Slayin' the South

Slayin' the South
Words by Blake Ells
Photos by Maisey-Ella Redman
Comedian Dusty Slay insists that his childhood wasn’t much different from any of the other children growing up around him; he simply grew up with an inferiority complex because of the stigma associated with his home. The problem wasn’t his lifestyle—it was his address.

Dusty grew up in a trailer park in Opelika, Alabama, a city of just over 30,000 people situated between Auburn and LaGrange, Georgia.

“Trailer parks are always going to carry a stigma with them,” Dusty says. “It’s the trailer park itself. Your address is Lot 8, Moore’s Trailer Park.”

He never had a real plan. He didn’t take the ACT; he didn’t take the SAT. If it wasn’t a required test, he didn’t take it.

“I went to Southern Union State Community College in Opelika for two days and decided pretty quickly that I didn’t like that,” Dusty says. “So I’ve just been going with the flow. I had a couple of jobs that could have turned into careers for me, but I just followed the path of being happy. And when something didn’t make me happy anymore, I tried to find something that did. So far, comedy keeps getting better, and it keeps making me happy.”

Dusty found comedy within his youth. He grew to realize that the things that he found a normal part of growing up were amusing to others—even scary trailer park storms

“We had an ice storm once that froze a pine tree limb, and it stabbed right through the roof of the trailer,” Dusty says. “It knocked over this shelf of ceramic owls that my mom had. That’s always the most trailer park thing to me—that a frozen tree limb stabbed through the roof knocking over a shelf of ceramic owls.”

“If you live in a trailer on land, you’re fancy—you have your own land,” Dusty says. “You get the right kind of tin around the bottom of your trailer and you might not even know it’s a trailer. I was always envious of the double-wide. That’s two trailers right next to each other, you know? You’ve got two homes.”

After deciding that college wasn’t for him, he left Alabama for Charleston, South Carolina. He spent a decade in Charleston, before settling into his new home in Nashville, where he remains with his wife, fellow comedian Hannah Hogan.

He deliberately stays out of politics, insisting that he doesn’t think that anyone wants to listen to him. He insists that there are topics that should be left to someone that, unlike him, hasn’t drank gas out of a water hose. Comedy finds itself at a crossroads in 2019; much of what’s on television is reliant on political satire. But many audiences just want a break from that discourse. Dusty paraphrases the Ryan Bingham track, “Dylan’s Hard Rain,” citing, “Careful what you say if they ain’t gonna listen anyway.”

“I think I have fans on both sides of the political spectrum,” Dusty says. “I want to keep them both.”

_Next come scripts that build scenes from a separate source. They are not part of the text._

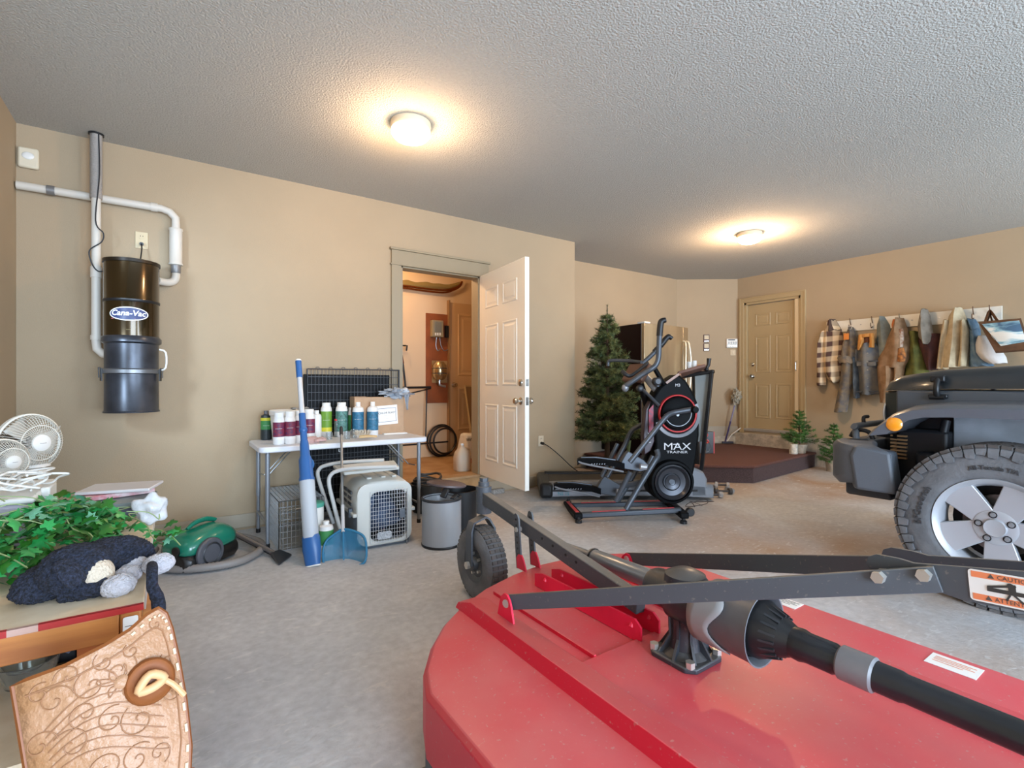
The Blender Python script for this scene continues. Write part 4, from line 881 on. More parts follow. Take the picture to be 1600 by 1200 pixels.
# pale panel and box behind the blue pool cleaner
pb = thing('white_canister', 'tall white container with teal lid behind the blue pool cleaner', 'container', (.80, 3.53, 0))
obj('container', G().lathe([(.06, 0), (.065, .01), (.065, .30), (.06, .31)], (.80, 3.53, 0), 24), M_wht, pb)
obj('lid', G().lathe([(.067, .305), (.068, .33), (.06, .335), (.001, .335)], (.80, 3.53, 0), 24), mat('lid_teal', '4FA08C', .5), pb)
# hand-held pool cleaner
M_pb = mat('pool_blue', '2E62A0', .35)
bot = onz(489, 884); top = at(466, 562, 3.50); ax = (top - bot).normalized(); BL = (top - bot).length
BM = frame(bot, (ax.cross(FW)).normalized(), z=ax)       # local z up the tool, y away from the camera
bv = thing('pool_cleaner', 'blue and clear hand-held pool cleaner with white pole, leaning on the folding table', 'pool cleaner', tuple(bot))
def pf(f): return BL * f
obj('nozzle', G(BM).ring([[(x * a, y * b, z) for x, y in circ(1, 24)] for a, b, z in ((.046, .02, 0), (.05, .028, .03), (.058, .04, .10), (.056, .045, .17), (.045, .045, .195), (.022, .022, .197), (.022, .022, .235))]), M_pb, bv)
obj('nozzle_lip', G(BM).ring([[(x * .05, y * .024, z) for x, y in circ(1, 24)] for z in (-.004, .004)]), M_wht, bv)
obj('nozzle_recess', G(BM).lathe([(.001, 0), (.028, 0), (.032, .004)], (0, -.036, .05), 20, Matrix.Rotation(PI / 2, 3, 'X')), mat('pool_blue_dark', '234E88', .4), bv)
obj('clear_tube', G(BM).tube([(0, 0, .17), (0, 0, .54)], .048, 28, caps=False), mat('clear_tube', 'DCE4EC', .1, trans=.35), bv)
obj('filter_bag', G(BM).tube([(0, 0, .24), (0, 0, .40), (0, 0, .53)], [.02, .034, .03], 16), mat('filter_white', 'E4DED8', .9), bv)
obj('motor_body', G(BM).lathe([(.048, .53), (.049, .545), (.044, .56), (.042, .62), (.042, .67), (.031, .70), (.028, .78), (.024, .80)], n=28), M_pb, bv)
obj('switch_dial', G(BM).ring([[(x * a, y0_, .645 + y * a * 1.2) for x, y in circ(1, 28)] for a, y0_ in ((.036, -.03), (.036, -.05), (.032, -.054))]), mat('pool_blue_light', '3E76B4', .35), bv)
obj('handle_tube', G(BM).tube([(0, 0, .79), (0, 0, .99)], .022, 20), M_pb, bv)
obj('handle_joint', G(BM).lathe([(.024, .86), (.027, .87), (.027, .88), (.024, .89)], n=20), M_pb, bv)
obj('pole', G(BM).tube([(0, 0, .95), (0, 0, BL - .02)], .0175, 18), mat('pole_white', 'D4D8DC', .3, .3), bv)
obj('hand_grip', G(BM).tube([(0, 0, BL - .135), (0, 0, BL - .01)], .0205, 18), M_pb, bv)
obj('end_cap', G(BM).lathe([(.0225, BL - .012), (.018, BL), (.001, BL + .001)], n=18), M_wht, bv)
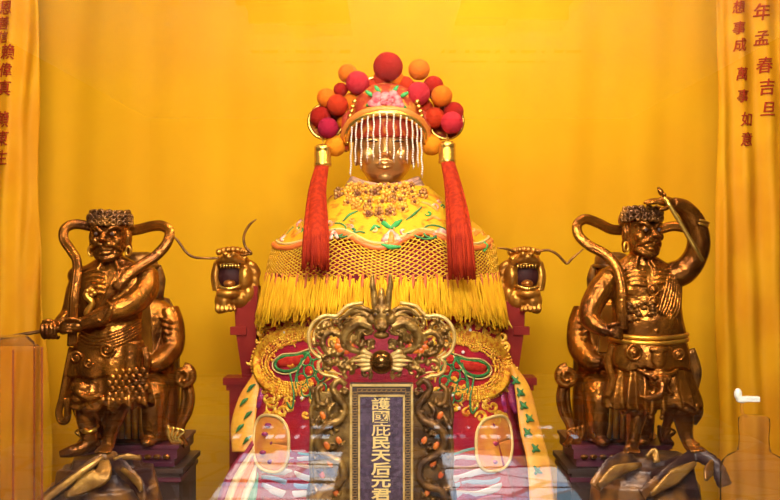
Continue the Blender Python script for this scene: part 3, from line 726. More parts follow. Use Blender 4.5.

In recent years, Dusty has appeared on The Tonight Show with Jimmy Fallon, Jimmy Kimmel Live, and Last Comic Standing. Now, a developmental deal is in the works for an ABC sitcom from Dusty and Chadd Gindin, the writer and executive producer of Netflix’s Santa Clarita Diet. The story will be centered on a blue-collar single mom, and it will be based on Dusty’s childhood.

“The character is me,” Dusty says. “The whole show is my family, and I like to think that the character that I play is me if I had never left Alabama.”

The sitcom was a bit late to the game for the upcoming pilot season, but the team remains hopeful that it makes it into the 2019 fall lineup. If it doesn’t, there is still hope for next year.

In the meantime, Dusty will remain on the road. He also continues to host a podcast with his wife, called “We’re Having a Good Time,” which chronicles their separate road adventures working comedy clubs across America. The couple rarely appear on the same bill and find the podcast a way to connect and share stories from their travels while touring different parts of the country. It can be found on iTunes, and they hope the show can give aspiring comics advice for how to bolster their careers in the business.

Dusty described the sitcom as “the most fun because I’m Southern. I get to walk around and play this Southern guy—and I don’t have to play it—I just get to be this Southern guy in the middle of the big city. I like to beef up the Southern accent when I’m in L.A., you know? I don’t know what they expect me to be, but I like to play it super nice, and I find that they really like me.”